Do outro mundo
Vc conhece o outro mundo? Já foi lá? Sabe pelo menos onde fica?
Sou capaz de apostar: quase ninguém foi lá ou sequer pensa em sua existência. Afinal, para quê, vocês poderiam se perguntar.
Não sei responder.
Na verdade, nem é preciso. Mas hoje eu os vi chegando… às vezes aos pares, uns apressando os passos, outros olhando o chão onde pisavam. Rapazes e moças com andares leves, rápidos e sorrisos fáceis e também aqueles, cujos fardos invisíveis lhes amarravam as pernas, tornando o seu caminhar mais lento.

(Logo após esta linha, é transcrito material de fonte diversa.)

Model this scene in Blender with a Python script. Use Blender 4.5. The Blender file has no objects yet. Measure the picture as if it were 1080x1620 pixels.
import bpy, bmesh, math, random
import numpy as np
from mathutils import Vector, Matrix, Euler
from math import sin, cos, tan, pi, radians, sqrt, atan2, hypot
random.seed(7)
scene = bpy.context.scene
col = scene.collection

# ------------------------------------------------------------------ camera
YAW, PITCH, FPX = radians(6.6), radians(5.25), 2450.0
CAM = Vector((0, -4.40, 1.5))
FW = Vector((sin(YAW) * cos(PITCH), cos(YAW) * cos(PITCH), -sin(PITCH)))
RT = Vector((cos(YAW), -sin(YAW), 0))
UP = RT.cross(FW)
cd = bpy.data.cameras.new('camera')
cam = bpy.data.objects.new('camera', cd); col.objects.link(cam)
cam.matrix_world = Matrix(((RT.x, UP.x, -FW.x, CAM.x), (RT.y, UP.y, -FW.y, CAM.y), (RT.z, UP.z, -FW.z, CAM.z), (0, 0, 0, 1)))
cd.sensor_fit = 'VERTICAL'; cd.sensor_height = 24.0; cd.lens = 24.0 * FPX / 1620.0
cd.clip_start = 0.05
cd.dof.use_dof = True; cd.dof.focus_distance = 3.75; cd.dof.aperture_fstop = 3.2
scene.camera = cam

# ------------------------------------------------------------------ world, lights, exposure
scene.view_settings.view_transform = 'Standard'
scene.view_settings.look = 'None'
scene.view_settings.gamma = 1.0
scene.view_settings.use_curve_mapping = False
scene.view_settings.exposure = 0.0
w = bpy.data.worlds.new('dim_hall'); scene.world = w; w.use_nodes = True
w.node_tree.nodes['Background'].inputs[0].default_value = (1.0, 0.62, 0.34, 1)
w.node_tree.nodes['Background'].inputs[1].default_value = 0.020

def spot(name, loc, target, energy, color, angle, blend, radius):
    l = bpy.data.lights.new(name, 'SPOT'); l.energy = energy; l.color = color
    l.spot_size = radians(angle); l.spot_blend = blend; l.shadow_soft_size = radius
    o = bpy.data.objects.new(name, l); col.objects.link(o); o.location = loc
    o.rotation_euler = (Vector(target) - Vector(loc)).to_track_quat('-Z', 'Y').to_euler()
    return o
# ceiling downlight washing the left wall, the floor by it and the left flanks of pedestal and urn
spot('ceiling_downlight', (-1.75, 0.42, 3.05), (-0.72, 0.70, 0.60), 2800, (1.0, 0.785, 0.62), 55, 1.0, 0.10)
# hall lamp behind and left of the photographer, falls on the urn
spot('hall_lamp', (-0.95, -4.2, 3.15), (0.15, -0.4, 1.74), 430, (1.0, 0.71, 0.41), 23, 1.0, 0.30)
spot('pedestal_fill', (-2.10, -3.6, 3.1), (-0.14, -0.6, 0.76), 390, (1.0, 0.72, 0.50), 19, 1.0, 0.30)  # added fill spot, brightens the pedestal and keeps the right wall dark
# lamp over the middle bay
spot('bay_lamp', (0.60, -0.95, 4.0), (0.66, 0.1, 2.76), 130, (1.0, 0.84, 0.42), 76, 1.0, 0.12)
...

Senhoras sem vaidades, de cabelos contidos em toucas e jovens de cabelos (comprados ou não) esvoaçantes.
Vi quando adentraram ao mundo para onde vinham. Ficariam por algumas horas. Juntos, mas sem misturar.

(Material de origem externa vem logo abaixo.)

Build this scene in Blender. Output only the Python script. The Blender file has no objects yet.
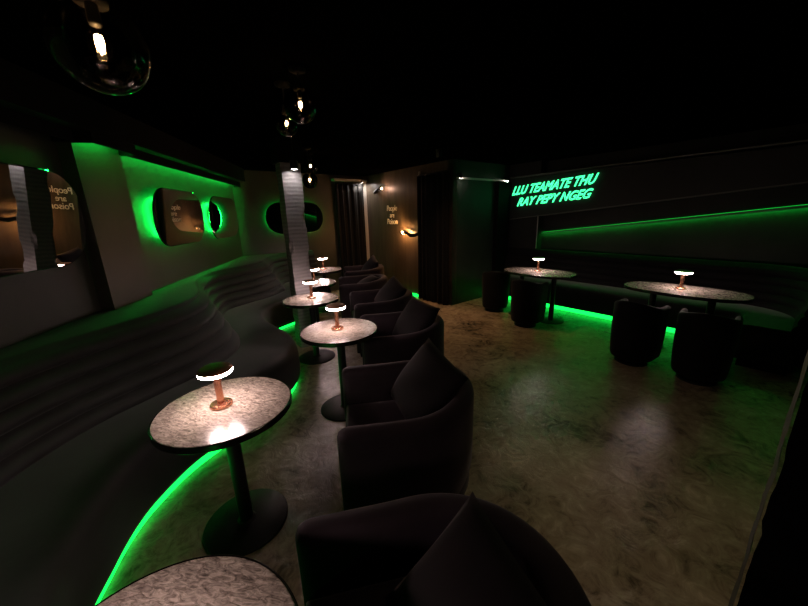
import bpy, bmesh, math, random
from mathutils import Vector, Matrix, noise
random.seed(7)
PI = math.pi
sc = bpy.context.scene
COL = sc.collection

# ------------------------------------------------------------------ helpers
def link(o):
    COL.objects.link(o); return o

def obj(name, bm, m, parent=None, smooth=True, loc=None):
    me = bpy.data.meshes.new(name)
    bmesh.ops.recalc_face_normals(bm, faces=bm.faces[:])
    bm.to_mesh(me); bm.free()
    if m is not None: me.materials.append(m)
    if smooth:
        for p in me.polygons: p.use_smooth = True
    o = link(bpy.data.objects.new(name, me))
    if parent is not None: o.parent = parent
    if loc is not None: o.location = loc
    return o

def sharp(o, ang=35):
    me = o.data
    me.set_sharp_from_angle(angle=math.radians(ang))
    return o

def tag(o, label=None, cat=None, group=None, kind=None):
    if label: o['label'] = label
    if cat: o['category'] = cat
    if group: o['group'] = group
    if kind: o['kind'] = kind
    return o

def thing(name, label, cat, loc=(0, 0, 0), rz=0, group=None):
    o = link(bpy.data.objects.new(name, None))
    o.empty_display_size = .1
    o.location = loc; o.rotation_euler = (0, 0, rz)
    return tag(o, label, cat, group)

def struct(name, bm, m, smooth=False):
    return tag(obj(name, bm, m, None, smooth), kind='structure')

def copy_tree(o, parent=None):
    c = o.copy(); COL.objects.link(c)
    if parent is not None: c.parent = parent
    for ch in list(o.children):
        copy_tree(ch, c)
    return c

def box(bm, lo, hi, M=None, bevel=0):
    v = [Vector((x, y, z)) for x in (lo[0], hi[0]) for y in (lo[1], hi[1]) for z in (lo[2], hi[2])]
    if M is not None: v = [M @ p for p in v]
    vs = [bm.verts.new(p) for p in v]
    fs = []
    for q in ((0, 1, 3, 2), (4, 6, 7, 5), (0, 4, 5, 1), (2, 3, 7, 6), (0, 2, 6, 4), (1, 5, 7, 3)):
        fs.append(bm.faces.new([vs[i] for i in q]))
    if bevel:
        es = set()
        for f in fs: es.update(f.edges)
        bmesh.ops.bevel(bm, geom=list(es), offset=bevel, segments=3, profile=.5, affect='EDGES')

def lathe(bm, prof, n=48, M=None, close=False):
    rings = []
    for r, z in prof:
        if r < 1e-6:
            p = Vector((0, 0, z)); rings.append([bm.verts.new(M @ p if M else p)])
        else:
            R = []
            for i in range(n):
                t = 2 * PI * i / n; p = Vector((r * math.cos(t), r * math.sin(t), z))
                R.append(bm.verts.new(M @ p if M else p))
            rings.append(R)
    for A, B in zip(rings, rings[1:]):
        for i in range(n):
            j = (i + 1) % n
            if len(A) == 1 and len(B) == 1: break
            if len(A) == 1: bm.faces.new((A[0], B[i], B[j]))
            elif len(B) == 1: bm.faces.new((A[i], A[j], B[0]))
            else: bm.faces.new((A[i], A[j], B[j], B[i]))

def loft(bm, rings, closed=True, caps=True, loop=False):
    R = [[bm.verts.new(p) for p in r] for r in rings]
    n = len(R[0])
    pairs = list(zip(R, R[1:])) + ([(R[-1], R[0])] if loop else [])
    for A, B in pairs:
        for i in range(n if closed else n - 1):
            j = (i + 1) % n
            bm.faces.new((A[i], A[j], B[j], B[i]))
    if caps and closed and not loop:
        bm.faces.new(R[0]); bm.faces.new(R[-1])
    return R

def tube(bm, pts, r, n=10, caps=True, loop=False):
    pts = [Vector(p) for p in pts]
    rings = []
    up = None
    N = len(pts)
    for i, p in enumerate(pts):
        if loop: d = pts[(i + 1) % N] - pts[i - 1]
        else: d = pts[min(i + 1, N - 1)] - pts[max(i - 1, 0)]
        d.normalize()
        if up is None:
            up = Vector((0, 0, 1)) if abs(d.z) < .9 else Vector((1, 0, 0))
        x = d.cross(up)
        if x.length < 1e-5: x = d.orthogonal()
        x.normalize(); y = x.cross(d); y.normalize(); up = y
        rr = r[i] if isinstance(r, (list, tuple)) else r
        rings.append([p + x * rr * math.cos(2 * PI * k / n) + y * rr * math.sin(2 * PI * k / n) for k in range(n)])
    loft(bm, rings, True, caps, loop)

def prism(bm, pts, z0, z1):
    lo = [bm.verts.new((p[0], p[1], z0)) for p in pts]
    hi = [bm.verts.new((p[0], p[1], z1)) for p in pts]
    n = len(pts)
    bm.faces.new(lo); bm.faces.new(hi)
    for i in range(n):
        j = (i + 1) % n
        bm.faces.new((lo[i], lo[j], hi[j], hi[i]))

# ------------------------------------------------------------------ materials
def newmat(name):
    m = bpy.data.materials.new(name); m.use_nodes = True
    nt = m.node_tree
    return m, nt, nt.nodes['Principled BSDF']

def pmat(name, col, rough=.5, metal=0, sheen=0, spec=.5, sheen_tint=None, bump=0, bscale=60, var=0, vscale=6, coat=0):
    m, nt, b = newmat(name)
    b.inputs['Base Color'].default_value = (*col, 1)
    b.inputs['Roughness'].default_value = rough
    b.inputs['Metallic'].default_value = metal
    b.inputs['Specular IOR Level'].default_value = spec
    b.inputs['Coat Weight'].default_value = coat
    if sheen:
        b.inputs['Sheen Weight'].default_value = sheen
        b.inputs['Sheen Roughness'].default_value = .4
        if sheen_tint: b.inputs['Sheen Tint'].default_value = (*sheen_tint, 1)
    tc = nt.nodes.new('ShaderNodeTexCoord')
    if var:
        n = nt.nodes.new('ShaderNodeTexNoise'); n.inputs['Scale'].default_value = vscale; n.inputs['Detail'].default_value = 6
        nt.links.new(tc.outputs['Object'], n.inputs['Vector'])
        r = nt.nodes.new('ShaderNodeValToRGB')
        r.color_ramp.elements[0].position = .3; r.color_ramp.elements[1].position = .7
        r.color_ramp.elements[0].color = (*[c * (1 - var) for c in col], 1)
        r.color_ramp.elements[1].color = (*[c * (1 + var) for c in col], 1)
        nt.links.new(n.outputs['Fac'], r.inputs['Fac']); nt.links.new(r.outputs['Color'], b.inputs['Base Color'])
    if bump:
        n = nt.nodes.new('ShaderNodeTexNoise'); n.inputs['Scale'].default_value = bscale; n.inputs['Detail'].default_value = 4
        nt.links.new(tc.outputs['Object'], n.inputs['Vector'])
        bp = nt.nodes.new('ShaderNodeBump'); bp.inputs['Strength'].default_value = bump; bp.inputs['Distance'].default_value = .01
        nt.links.new(n.outputs['Fac'], bp.inputs['Height']); nt.links.new(bp.outputs['Normal'], b.inputs['Normal'])
    return m

def emat(name, col, s):
    m = bpy.data.materials.new(name); m.use_nodes = True
    nt = m.node_tree; nt.nodes.clear()
    o = nt.nodes.new('ShaderNodeOutputMaterial'); e = nt.nodes.new('ShaderNodeEmission')
    e.inputs['Color'].default_value = (*col, 1); e.inputs['Strength'].default_value = s
    nt.links.new(e.outputs[0], o.inputs['Surface'])
    return m

def floor_mat():
    m, nt, b = newmat('polished_concrete')
    L = nt.links
    tc = nt.nodes.new('ShaderNodeTexCoord')
    n1 = nt.nodes.new('ShaderNodeTexNoise'); n1.inputs['Scale'].default_value = 1.6; n1.inputs['Detail'].default_value = 9; n1.inputs['Roughness'].default_value = .62; n1.inputs['Distortion'].default_value = .8
    n2 = nt.nodes.new('ShaderNodeTexNoise'); n2.inputs['Scale'].default_value = 8; n2.inputs['Detail'].default_value = 8; n2.inputs['Roughness'].default_value = .7; n2.inputs['Distortion'].default_value = 1.5
    L.new(tc.outputs['Object'], n1.inputs['Vector']); L.new(tc.outputs['Object'], n2.inputs['Vector'])
    mx = nt.nodes.new('ShaderNodeMix'); mx.data_type = 'FLOAT'; mx.inputs[0].default_value = .5
    L.new(n1.outputs['Fac'], mx.inputs[2]); L.new(n2.outputs['Fac'], mx.inputs[3])
    r = nt.nodes.new('ShaderNodeValToRGB'); cr = r.color_ramp
    cr.elements[0].position = .37; cr.elements[0].color = (0.1, 0.074, 0.05, 1)
    cr.elements[1].position = .64; cr.elements[1].color = (0.68, 0.54, 0.4, 1)
    e = cr.elements.new(.48); e.color = (0.36, 0.27, 0.19, 1)
    e = cr.elements.new(.55); e.color = (0.46, 0.36, 0.255, 1)
    L.new(mx.outputs[0], r.inputs['Fac']); L.new(r.outputs['Color'], b.inputs['Base Color'])
    mr = nt.nodes.new('ShaderNodeMapRange'); mr.inputs['From Min'].default_value = .3; mr.inputs['From Max'].default_value = .7
    mr.inputs['To Min'].default_value = .13; mr.inputs['To Max'].default_value = .27
    L.new(n2.outputs['Fac'], mr.inputs['Value']); L.new(mr.outputs[0], b.inputs['Roughness'])
    bp = nt.nodes.new('ShaderNodeBump'); bp.inputs['Strength'].default_value = .75; bp.inputs['Distance'].default_value = .018
    L.new(mx.outputs[0], bp.inputs['Height']); L.new(bp.outputs['Normal'], b.inputs['Normal'])
    b.inputs['Specular IOR Level'].default_value = .8
    return m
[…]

No máximo, desculpem o trocadilho, terão entre si pequenos e diminutos pontos de contatos.
Mas de uma enorme importância, pois podem definir a vida presente e futura nos dois mundos.

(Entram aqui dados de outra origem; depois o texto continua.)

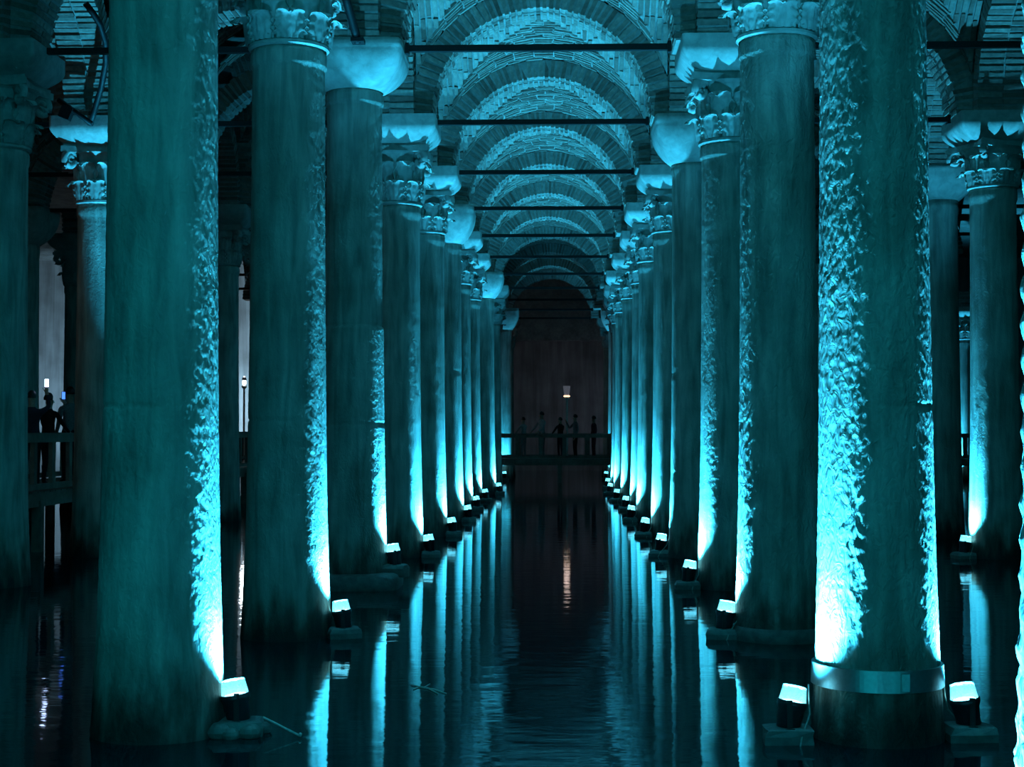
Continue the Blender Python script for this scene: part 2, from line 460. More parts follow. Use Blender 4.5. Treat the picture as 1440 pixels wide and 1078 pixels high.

Comunhões? Diálogos? Talvez
Familiaridade? Intimidade? Não! São ordens e avisos, às vezes sutis, outras explicitas, sempre com o intuito de “orientar” ou facilitar a vida dos habitantes de cada um dos mundos.
Karen acorda cedo, madrugada ainda. Tem muita coisa a fazer e a agilidade de quem não tem tempo a perder. Num instante ela está de saída, mochila nas costas, celular na mão, uma arrumadinha no cabelo e uma ultima olhada no que deixa para trás: o seu mundo.
Corre. Senta. Ainda bem. Se demorasse dois segundos, teria de se equilibrar.
Acomodada, suspira. Tem agora duas horas para viver em seu mundo. Duas horas em que ela paga, parcela, faz planos, reza, promete e sonha.
Desce. Daqui a pouco ela chegará ao outro mundo. Apressa o passo. Anda, sobe, acena, alisa a “farda”, sorri para o Luiz, cochicha com a Suellen; caminha mais rápido e finalmente chega ao seu destino. Uma última olhadinha ao celular, confere a hora, ajeita a trança e entra. Acabou. Ela não é mais dela.
Por algumas horas, os mundos se encontram… e depois se despedem, como se nunca tivessem se conhecido. Até amanhã, quando tudo recomeça.”